I know being a stay-at-home mom is not like being a Real Housewife. My own mom was one for several years and she struggled with loneliness, financial insecurity, and a rough re-entry when she got divorced and had to find a job again. But I still talk to stay-at-home moms and think “what an awesome life.” For a year I worked at a Very Prestigious University and people were impressed when I told them. But I was miserable.
I imagine K-12 teachers experience this constantly. We’ve had it hammered into our consciousness that summers off is not a thing, but I can’t imagine they hear anything other than wow/so rewarding/you’re the real heroes or ugh/I’m so sorry/that must be terrible. I can’t even speculate here that reality is somewhere in between, because from my perspective it is one or the other or both of those extremes. Sometimes a job is just a job, and even though I’ve tried and failed to get high school teaching jobs before, I know they are last resorts for a lot of people.
4) And that’s what makes this question is one of capital-P Privilege. This controversy does not exist below a certain income level. I’d guess that most people in this world don’t define themselves by their jobs. The classic examples of janitors or burger-flippers are so pervasive I can’t even think of any other low-paying jobs.
All of this boils down to the fact that I can’t even begin to pretend I have a solution.

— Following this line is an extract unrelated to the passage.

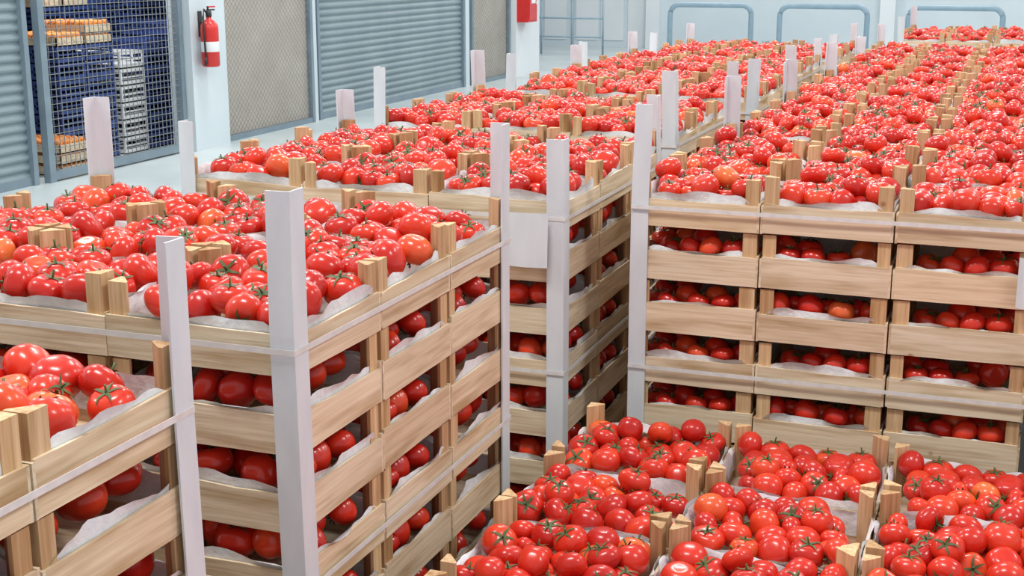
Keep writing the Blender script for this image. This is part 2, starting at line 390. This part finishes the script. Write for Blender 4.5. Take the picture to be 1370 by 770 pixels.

Some smug people respond defiantly with some smugness like “Lots of things! I read, I swim, I go to concerts, I play with my dog…” and I think that’s a not-so-subtle way of calling someone an asshole for asking the question to begin with. They turn their response into a sociological debate, like the people who respond to “Happy Holidays” with “And a Merry Christmas to you!” I get it. We are finishing the question in our heads with “for a living” and they are filling in “for fun.”
But even pointedly asking what someone does for fun implies that they have room in their life for fun. They’re at some dumb cocktail party they don’t want to be at before crashing on the couch to watch four hours of Netflix because they don’t have the energy to brush their teeth. Or they’re at their kid’s baseball game and after that they have to go to a PTA meeting and they never see their spouse because they can’t afford daycare for the baby so they have to work different shifts. Or they don’t do anything for fun because they are struggling with depression and caring for an ageing parent. They work two jobs and can only spend a few minutes a day with their loved ones. Fun is a privilege.
“Tell me about yourself” sounds like a job interview or a date (so I’ve heard) and part of the social contract (so I’ve heard) is that we politely ask each other questions instead of barking demands.
The best alternative I’ve heard is “What’s your story?” When I ask this, I imagine myself as a sassy 1940s lady newspaper reporter, so not entirely my own personality but the person I want other people to think I am. Though it sounds accusatory and I think would catch me off guard as the person being asked, I like the implication that the asker is really engaged in the answer, and I know that they’re really in it for the long haul of this conversation.